SPECIALE TRUE DETECTIVE
Attraversare la visione
Fin dal primo, raggelante episodio, True Detective innalza barriere che interdicono l’ingresso a molti: fedele ai meccanismi del thriller poliziesco, esso li viola dall’interno producendo immediatamente un effetto di svaporato spiazzamento. È una dimensione obliqua del racconto, uno sconosciuto punto di non ritorno, un investimento incommensurabile sulla percezione che lo spettatore ha di ciò che vede e ascolta.

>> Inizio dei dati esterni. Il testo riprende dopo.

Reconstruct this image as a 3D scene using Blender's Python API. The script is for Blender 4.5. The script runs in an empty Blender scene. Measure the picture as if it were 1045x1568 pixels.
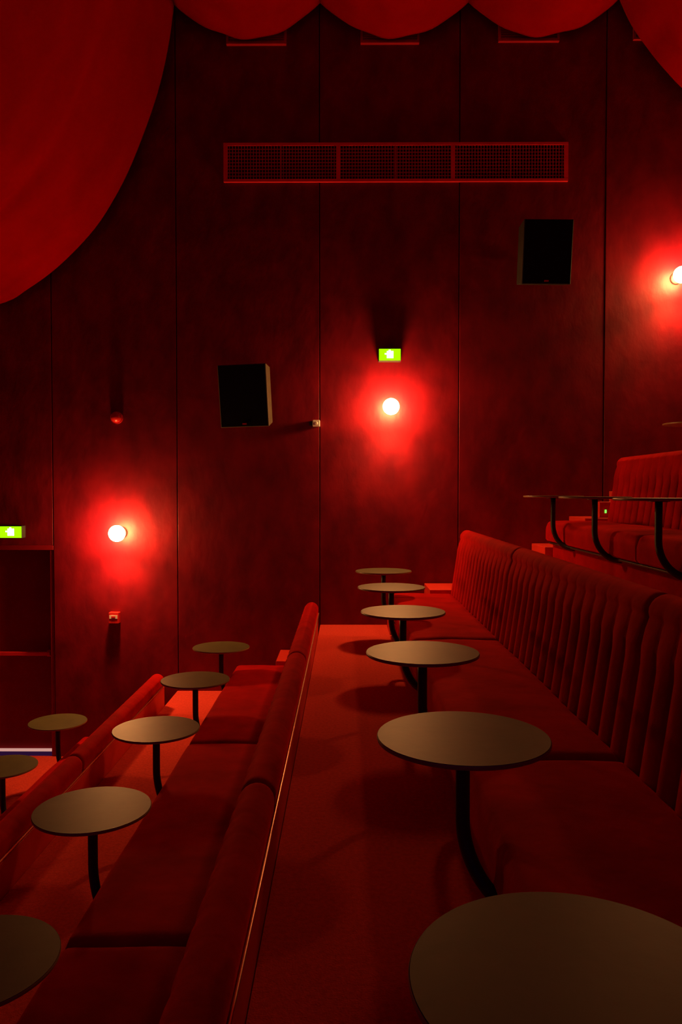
import bpy, bmesh, math
from mathutils import Vector, Matrix
sc = bpy.context.scene
try:
    sc.view_settings.view_transform = 'Standard'
    sc.view_settings.look = 'None'
except Exception as e:
    print(e)
EYE = 1.34      # eye height above the main tier floor
YW = 7.7        # distance of the side wall
PITCH_X, RISE = 1.44, 0.67

# ------------------------------------------------------------ materials
def newmat(name):
    m = bpy.data.materials.new(name); m.use_nodes = True
    nt = m.node_tree; b = nt.nodes['Principled BSDF']
    return m, nt, b
def noise_mat(name, c1, c2, scale, rough=0.8, bump=0.2, bscale=None, sheen=0, spec=0.3, metal=0, detail=6, stretch=None, bdist=0.01, sheen_tint=(1,.02,.008,1), ramp=(.3,.7)):
    m, nt, b = newmat(name)
    tc = nt.nodes.new('ShaderNodeTexCoord')
    src = tc.outputs['Object']
    if stretch:
        mp = nt.nodes.new('ShaderNodeMapping'); mp.inputs['Scale'].default_value = stretch
        nt.links.new(src, mp.inputs['Vector']); src = mp.outputs['Vector']
    n = nt.nodes.new('ShaderNodeTexNoise'); n.inputs['Scale'].default_value = scale; n.inputs['Detail'].default_value = detail
    nt.links.new(src, n.inputs['Vector'])
    r = nt.nodes.new('ShaderNodeValToRGB')
    r.color_ramp.elements[0].position = ramp[0]; r.color_ramp.elements[1].position = ramp[1]
    r.color_ramp.elements[0].color = (*c1, 1); r.color_ramp.elements[1].color = (*c2, 1)
    nt.links.new(n.outputs['Fac'], r.inputs['Fac']); nt.links.new(r.outputs['Color'], b.inputs['Base Color'])
    b.inputs['Roughness'].default_value = rough; b.inputs['Metallic'].default_value = metal
    b.inputs['Specular IOR Level'].default_value = spec
    if sheen:
        b.inputs['Sheen Weight'].default_value = sheen; b.inputs['Sheen Tint'].default_value = sheen_tint
        b.inputs['Sheen Roughness'].default_value = .4
    if bump:
        n2 = nt.nodes.new('ShaderNodeTexNoise'); n2.inputs['Scale'].default_value = bscale or scale*4; n2.inputs['Detail'].default_value = 8
        nt.links.new(src, n2.inputs['Vector'])
        bp = nt.nodes.new('ShaderNodeBump'); bp.inputs['Strength'].default_value = bump; bp.inputs['Distance'].default_value = bdist
        nt.links.new(n2.outputs['Fac'], bp.inputs['Height']); nt.links.new(bp.outputs['Normal'], b.inputs['Normal'])
    return m
def emis(name, col, s):
    m = bpy.data.materials.new(name); m.use_nodes = True; nt = m.node_tree
    nt.nodes.remove(nt.nodes['Principled BSDF'])
    e = nt.nodes.new('ShaderNodeEmission'); e.inputs['Color'].default_value = (*col, 1); e.inputs['Strength'].default_value = s
    nt.links.new(e.outputs[0], nt.nodes['Material Output'].inputs['Surface'])
    return m
M_wall = noise_mat('wall_red_velour', (.135,.0018,.010), (.225,.0034,.012), 4.0, rough=.5, bump=.55, bscale=8, spec=.24, bdist=.009, detail=10, ramp=(.32,.68), stretch=(1.35,1,.8))
M_gap = noise_mat('wall_gap_dark', (.02,.001,.001), (.03,.001,.001), 5, rough=.9, bump=0)
M_fab = noise_mat('ceiling_fabric_red', (.38,.0005,.001), (.46,.0007,.001), 3, rough=.8, bump=.15, bscale=2.2, sheen=.1, spec=.02, bdist=.04)
M_velvet = noise_mat('sofa_velvet_red', (.29,.0032,.005), (.48,.0052,.006), 5, rough=.85, bump=.35, bscale=14, sheen=.6, spec=.03, bdist=.01)
M_carpet = noise_mat('carpet_red', (.58,.052,.036), (.76,.072,.048), 60, rough=.95, bump=.6, bscale=160, sheen=.3, spec=.05, bdist=.006)
M_wood = noise_mat('red_painted_wood', (.60,.025,.015), (.70,.035,.02), 6, rough=.5, bump=.1, spec=.3)
M_top = noise_mat('table_top_bronze', (.072,.063,.026), (.098,.085,.034), 7, rough=.47, bump=.04, bscale=40, spec=.34)
M_edge = noise_mat('table_edge', (.28,.17,.08), (.34,.20,.09), 8, rough=.4, bump=0, spec=.5)
M_black = noise_mat('black_powder_metal', (.012,.012,.014), (.02,.02,.022), 12, rough=.45, bump=.05, spec=.5)
M_cab = noise_mat('speaker_cabinet', (.035,.03,.025), (.05,.045,.035), 12, rough=.6, bump=.05, spec=.4)
M_cab_lit = noise_mat('speaker_cabinet_lit', (.10,.08,.05), (.14,.11,.07), 12, rough=.5, bump=.05, spec=.5)  # paler cabinet copy: lamplight on the left speaker's side put into the colour
M_grille = noise_mat('speaker_grille', (.004,.005,.008), (.007,.008,.012), 80, rough=.8, bump=.3, bscale=200, spec=.1)
M_ventf = noise_mat('vent_frame_red', (.80,.02,.03), (.9,.03,.04), 8, rough=.5, bump=0, spec=.3)
M_ventm = noise_mat('vent_mesh_red', (.5,.012,.025), (.6,.018,.03), 8, rough=.5, bump=0, spec=.3)
M_piping = noise_mat('metal_strip', (1,.55,.40), (1,.6,.45), 8, rough=.32, bump=0, spec=.6, metal=1)
M_white = noise_mat('white_plastic', (.75,.72,.7), (.8,.78,.75), 8, rough=.4, bump=0)
M_redpl = noise_mat('red_plastic', (.6,.02,.02), (.65,.02,.02), 8, rough=.3, bump=0, spec=.5)
M_door = noise_mat('door_dark_red', (.24,.003,.010), (.30,.004,.010), 3, rough=.6, bump=.1, spec=.2)
M_bulb = emis('lamp_globe_glow', (1,.42,.12), 265)
M_green = emis('exit_sign_green', (.30,1,.0), 1.6)
M_signw = emis('exit_sign_white', (.9,1,.45), 4)
M_led = emis('led_green', (.1,1,.05), 3)
M_gapl = emis('light_under_door', (1,.5,.42), .6)

# ------------------------------------------------------------ helpers
def link(o): sc.collection.objects.link(o); return o
def empty(name, loc=(0,0,0), rot=(0,0,0)):
    e = bpy.data.objects.new(name, None); e.location = loc; e.rotation_euler = rot; e.empty_display_size = .1
    return link(e)
def mesh_obj(name, verts, faces, mats, parent=None, midx=None, smooth=False):
    me = bpy.data.meshes.new(name); me.from_pydata([tuple(v) for v in verts], [], faces)
    for m in (mats if isinstance(mats, (list, tuple)) else [mats]): me.materials.append(m)
    if midx:
        for p, i in zip(me.polygons, midx): p.material_index = i
    bm = bmesh.new(); bm.from_mesh(me); bmesh.ops.recalc_face_normals(bm, faces=bm.faces); bm.to_mesh(me); bm.free()
    if smooth:
        for p in me.polygons: p.use_smooth = True
    o = bpy.data.objects.new(name, me); link(o)
    if parent: o.parent = parent
    return o
def boxes(name, blist, mats, parent=None, bevel=0, seg=3, smooth=True):
    V=[];F=[];MI=[]
    for b in blist:
        x0,x1,y0,y1,z0,z1 = b[:6]; mi = b[6] if len(b)>6 else 0
        s=len(V)
        V += [(x0,y0,z0),(x1,y0,z0),(x1,y1,z0),(x0,y1,z0),(x0,y0,z1),(x1,y0,z1),(x1,y1,z1),(x0,y1,z1)]
        F += [[s+i for i in f] for f in ((0,3,2,1),(4,5,6,7),(0,1,5,4),(1,2,6,5),(2,3,7,6),(3,0,4,7))]
        MI += [mi]*6
    o = mesh_obj(name, V, F, mats, parent, MI)
    if bevel:
        m = o.modifiers.new('bevel','BEVEL'); m.width=bevel; m.segments=seg; m.limit_method='ANGLE'; m.harden_normals=True
        if smooth:
            for p in o.data.polygons: p.use_smooth=True
    return o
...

Questo impressionante proposito, che molti hanno voluto fraintendere – falle e inceppamenti narrativi, inverosimiglianze, dissolvimento delle psicologie – si manifesta nell’azione correlata di scrittura e regia, capaci di unire le forze nella produzione di un apparato visivo che, ingannando i canoni del pop senza mai sottrarsi a esso, permettono alla serie tv di sconfinare nel cinema e farsi immaginario. Suona dunque legittimo, pur nelle evidenti differenze, associare True Detective a Twin Peaks: perché Nick Pizzolatto, come David Lynch, si pone il problema di quello che dietro al racconto e all’immagine si cela in termini di possibilità, esasperando in chi guarda la progressiva consapevolezza che ogni parola e inquadratura trascendano l’immediatezza delle circostanze rappresentate per dischiudere un significato ulteriore. Il lavoro di Cary Fukunaga è, in questo senso, quello di un autore a servizio della scrittura: la sua regia asseconda anzitutto il clamoroso spam immaginifico che la serie esprime fin dal pilot, mascherandolo da allegorico gioco degli indizi. Fondamentale, inoltre, è la rappresentazione che si fa del paesaggio, radicalizzando la Louisiana come luogo totale, voce desolata e onnipresente, presenza soffocante e in disfacimento che attraverso ridondanti inquadrature aeree sembra prescindere dal tempo e dalla scansione del racconto. Accade infine che la regia, costruita su meccanismi di forte discontinuità spettacolare, si libri in un miracolo televisivo senza precedenti: uno sconcertante piano sequenza di sei minuti, prossimo a Michael Mann, posto esattamente al centro della serie. È un momento topico per la capacità con cui Fukunaga va a dissolvere tutti gli opposti della scena: l’istante e la durata, il micro e il macro, la luce e il buio, il dentro e il fuori – “In and out!”, continua a urlare Rustin; la realtà si volatilizza, subentra al suo posto la lisergica rappresentazione di un sogno. Siamo al capolinea, già catapultati sul racconto con cui Rustin chiuderà l’ottavo episodio. Le manipolazioni sul genere collassano in una dimensione metafisica, tutti gli omicidi, le indagini, gli inseguimenti e l’azione rivelano il centro profondo di True Detective: il lavoro inesauribile della coscienza dell’uomo, la possibilità di sopravvivere al risveglio dopo la visione che lo ha attraversato.
True Detective [id., USA 2014] IDEATORE Nic Pizzolatto. REGIA Cary Fukunaga.
CAST Matthew McConaughey, Woody Harrelson, Michelle Monaghan, Tory Kittles, Michael Potts, Kevin Dunn, Alexandra Daddario.